Description of the task
Up to and including the line containing "COL = SC.collection", please reproduce the lines of the listing below, starting from the top.
───── Supplied material ─────
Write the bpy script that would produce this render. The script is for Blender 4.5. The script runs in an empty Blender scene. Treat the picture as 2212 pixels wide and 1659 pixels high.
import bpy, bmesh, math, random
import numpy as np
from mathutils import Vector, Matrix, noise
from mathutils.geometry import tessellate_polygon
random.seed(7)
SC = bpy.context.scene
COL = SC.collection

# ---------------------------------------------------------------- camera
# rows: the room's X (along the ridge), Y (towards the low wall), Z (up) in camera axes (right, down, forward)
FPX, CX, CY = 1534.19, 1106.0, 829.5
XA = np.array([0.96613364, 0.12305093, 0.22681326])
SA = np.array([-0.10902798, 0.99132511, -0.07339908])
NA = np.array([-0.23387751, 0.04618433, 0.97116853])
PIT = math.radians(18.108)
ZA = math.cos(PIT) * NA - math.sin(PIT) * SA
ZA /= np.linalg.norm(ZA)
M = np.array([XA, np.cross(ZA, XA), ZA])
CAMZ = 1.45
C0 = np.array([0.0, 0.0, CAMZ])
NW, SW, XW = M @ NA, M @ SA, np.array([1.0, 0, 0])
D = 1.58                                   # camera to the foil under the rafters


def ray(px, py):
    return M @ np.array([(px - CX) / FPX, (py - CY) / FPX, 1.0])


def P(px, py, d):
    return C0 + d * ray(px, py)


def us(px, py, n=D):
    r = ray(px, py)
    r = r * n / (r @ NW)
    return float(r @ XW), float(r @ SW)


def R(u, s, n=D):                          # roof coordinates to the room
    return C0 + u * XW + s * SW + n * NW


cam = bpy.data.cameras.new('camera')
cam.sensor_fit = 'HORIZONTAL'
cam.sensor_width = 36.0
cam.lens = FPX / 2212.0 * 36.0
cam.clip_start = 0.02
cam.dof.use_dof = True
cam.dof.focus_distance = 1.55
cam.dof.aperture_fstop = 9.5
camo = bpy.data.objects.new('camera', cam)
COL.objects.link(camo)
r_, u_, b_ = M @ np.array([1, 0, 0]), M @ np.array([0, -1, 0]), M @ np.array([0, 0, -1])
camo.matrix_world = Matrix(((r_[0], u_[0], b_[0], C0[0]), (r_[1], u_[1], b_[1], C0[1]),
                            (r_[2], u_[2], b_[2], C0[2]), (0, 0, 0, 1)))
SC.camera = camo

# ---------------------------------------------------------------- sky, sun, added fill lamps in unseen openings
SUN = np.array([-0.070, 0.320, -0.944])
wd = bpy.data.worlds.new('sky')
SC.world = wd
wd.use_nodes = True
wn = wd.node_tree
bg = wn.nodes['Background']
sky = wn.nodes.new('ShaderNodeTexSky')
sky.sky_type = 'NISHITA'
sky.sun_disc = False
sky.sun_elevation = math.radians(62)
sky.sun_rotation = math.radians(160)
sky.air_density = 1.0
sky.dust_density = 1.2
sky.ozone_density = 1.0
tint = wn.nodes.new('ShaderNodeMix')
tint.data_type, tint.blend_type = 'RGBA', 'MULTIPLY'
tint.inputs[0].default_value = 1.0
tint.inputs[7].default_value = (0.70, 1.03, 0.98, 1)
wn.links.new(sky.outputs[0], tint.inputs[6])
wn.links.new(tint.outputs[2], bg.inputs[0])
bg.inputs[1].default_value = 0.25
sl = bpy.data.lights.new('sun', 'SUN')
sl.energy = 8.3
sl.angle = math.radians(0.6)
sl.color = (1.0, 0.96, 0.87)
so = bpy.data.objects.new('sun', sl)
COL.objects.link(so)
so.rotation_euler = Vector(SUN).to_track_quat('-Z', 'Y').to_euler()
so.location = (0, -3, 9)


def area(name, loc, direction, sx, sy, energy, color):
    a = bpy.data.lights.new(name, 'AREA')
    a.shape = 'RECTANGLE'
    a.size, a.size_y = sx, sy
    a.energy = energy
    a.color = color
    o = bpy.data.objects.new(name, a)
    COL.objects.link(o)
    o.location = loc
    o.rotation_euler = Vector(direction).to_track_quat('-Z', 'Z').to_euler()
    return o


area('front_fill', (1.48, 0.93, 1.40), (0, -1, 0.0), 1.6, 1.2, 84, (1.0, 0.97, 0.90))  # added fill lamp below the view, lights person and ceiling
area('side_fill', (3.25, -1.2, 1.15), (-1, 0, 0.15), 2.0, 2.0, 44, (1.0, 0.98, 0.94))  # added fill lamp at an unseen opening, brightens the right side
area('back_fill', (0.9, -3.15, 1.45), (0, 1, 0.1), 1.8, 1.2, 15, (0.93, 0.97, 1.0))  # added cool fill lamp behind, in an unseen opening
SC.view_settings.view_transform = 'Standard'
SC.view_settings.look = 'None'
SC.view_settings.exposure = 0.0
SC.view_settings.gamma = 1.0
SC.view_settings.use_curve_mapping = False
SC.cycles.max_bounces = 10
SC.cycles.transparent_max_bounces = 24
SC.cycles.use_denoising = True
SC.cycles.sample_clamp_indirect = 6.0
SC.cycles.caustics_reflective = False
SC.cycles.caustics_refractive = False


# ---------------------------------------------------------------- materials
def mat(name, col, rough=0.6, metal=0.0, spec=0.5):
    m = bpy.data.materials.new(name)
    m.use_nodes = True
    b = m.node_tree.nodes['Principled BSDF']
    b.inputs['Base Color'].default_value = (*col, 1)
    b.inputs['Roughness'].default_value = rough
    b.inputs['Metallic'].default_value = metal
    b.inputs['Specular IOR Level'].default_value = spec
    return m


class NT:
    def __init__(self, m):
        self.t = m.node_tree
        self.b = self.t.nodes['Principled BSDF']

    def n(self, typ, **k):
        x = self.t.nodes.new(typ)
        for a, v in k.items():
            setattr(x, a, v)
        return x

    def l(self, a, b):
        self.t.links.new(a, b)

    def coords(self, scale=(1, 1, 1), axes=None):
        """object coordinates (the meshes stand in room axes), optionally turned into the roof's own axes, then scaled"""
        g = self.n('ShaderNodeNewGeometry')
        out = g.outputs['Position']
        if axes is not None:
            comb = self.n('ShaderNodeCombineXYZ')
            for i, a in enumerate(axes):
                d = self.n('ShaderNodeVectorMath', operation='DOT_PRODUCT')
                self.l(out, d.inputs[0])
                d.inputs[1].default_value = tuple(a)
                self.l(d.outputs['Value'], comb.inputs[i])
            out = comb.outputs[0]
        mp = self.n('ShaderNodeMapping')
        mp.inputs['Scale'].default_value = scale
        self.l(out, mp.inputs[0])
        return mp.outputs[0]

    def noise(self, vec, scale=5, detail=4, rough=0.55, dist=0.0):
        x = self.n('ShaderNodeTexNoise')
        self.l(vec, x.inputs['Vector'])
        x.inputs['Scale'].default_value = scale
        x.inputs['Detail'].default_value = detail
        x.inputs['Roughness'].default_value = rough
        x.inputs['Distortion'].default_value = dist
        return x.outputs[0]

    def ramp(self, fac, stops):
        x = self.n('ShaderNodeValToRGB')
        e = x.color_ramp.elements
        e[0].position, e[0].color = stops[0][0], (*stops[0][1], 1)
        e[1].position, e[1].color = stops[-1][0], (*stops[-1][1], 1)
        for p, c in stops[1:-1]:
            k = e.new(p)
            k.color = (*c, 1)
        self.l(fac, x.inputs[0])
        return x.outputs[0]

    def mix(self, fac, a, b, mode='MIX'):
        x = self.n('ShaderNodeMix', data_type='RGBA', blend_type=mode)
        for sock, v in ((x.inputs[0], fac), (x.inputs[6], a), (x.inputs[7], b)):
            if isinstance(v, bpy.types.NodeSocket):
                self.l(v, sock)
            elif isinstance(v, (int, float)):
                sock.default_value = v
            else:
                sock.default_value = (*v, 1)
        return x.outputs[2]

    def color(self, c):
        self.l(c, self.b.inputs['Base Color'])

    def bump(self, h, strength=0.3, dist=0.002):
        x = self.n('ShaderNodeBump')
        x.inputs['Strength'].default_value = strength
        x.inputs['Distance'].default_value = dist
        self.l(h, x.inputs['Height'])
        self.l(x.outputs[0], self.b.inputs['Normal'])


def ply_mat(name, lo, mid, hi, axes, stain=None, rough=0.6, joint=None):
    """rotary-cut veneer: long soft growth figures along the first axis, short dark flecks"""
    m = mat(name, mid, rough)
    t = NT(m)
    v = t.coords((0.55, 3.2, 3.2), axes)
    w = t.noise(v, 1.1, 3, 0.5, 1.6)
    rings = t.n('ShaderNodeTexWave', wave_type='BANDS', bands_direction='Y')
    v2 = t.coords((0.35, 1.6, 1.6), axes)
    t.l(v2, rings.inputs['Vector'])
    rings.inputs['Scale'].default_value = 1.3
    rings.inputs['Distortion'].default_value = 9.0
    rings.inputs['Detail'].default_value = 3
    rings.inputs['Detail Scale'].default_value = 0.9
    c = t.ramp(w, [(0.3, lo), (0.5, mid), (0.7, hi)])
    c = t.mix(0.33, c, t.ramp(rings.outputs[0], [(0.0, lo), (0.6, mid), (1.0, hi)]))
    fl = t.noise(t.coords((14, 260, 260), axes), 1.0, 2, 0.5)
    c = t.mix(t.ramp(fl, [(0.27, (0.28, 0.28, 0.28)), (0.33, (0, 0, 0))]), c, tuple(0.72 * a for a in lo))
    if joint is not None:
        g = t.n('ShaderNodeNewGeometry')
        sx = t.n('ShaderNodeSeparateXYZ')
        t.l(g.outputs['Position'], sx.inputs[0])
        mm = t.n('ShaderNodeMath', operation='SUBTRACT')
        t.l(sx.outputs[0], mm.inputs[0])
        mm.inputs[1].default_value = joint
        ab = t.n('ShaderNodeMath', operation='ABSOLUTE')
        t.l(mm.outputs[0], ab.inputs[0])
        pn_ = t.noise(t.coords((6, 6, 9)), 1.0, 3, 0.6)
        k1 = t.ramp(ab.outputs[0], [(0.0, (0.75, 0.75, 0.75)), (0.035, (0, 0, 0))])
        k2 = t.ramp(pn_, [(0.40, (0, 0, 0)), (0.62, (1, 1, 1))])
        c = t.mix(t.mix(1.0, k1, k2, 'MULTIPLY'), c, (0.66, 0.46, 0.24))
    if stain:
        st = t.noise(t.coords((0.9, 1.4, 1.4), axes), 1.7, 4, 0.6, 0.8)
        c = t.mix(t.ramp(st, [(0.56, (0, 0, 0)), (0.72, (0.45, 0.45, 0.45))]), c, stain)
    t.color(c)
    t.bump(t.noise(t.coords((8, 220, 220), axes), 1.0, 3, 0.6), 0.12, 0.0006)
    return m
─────
Solution for this task
Write the bpy script that would produce this render. The script is for Blender 4.5. The script runs in an empty Blender scene. Treat the picture as 2212 pixels wide and 1659 pixels high.
import bpy, bmesh, math, random
import numpy as np
from mathutils import Vector, Matrix, noise
from mathutils.geometry import tessellate_polygon
random.seed(7)
SC = bpy.context.scene
COL = SC.collection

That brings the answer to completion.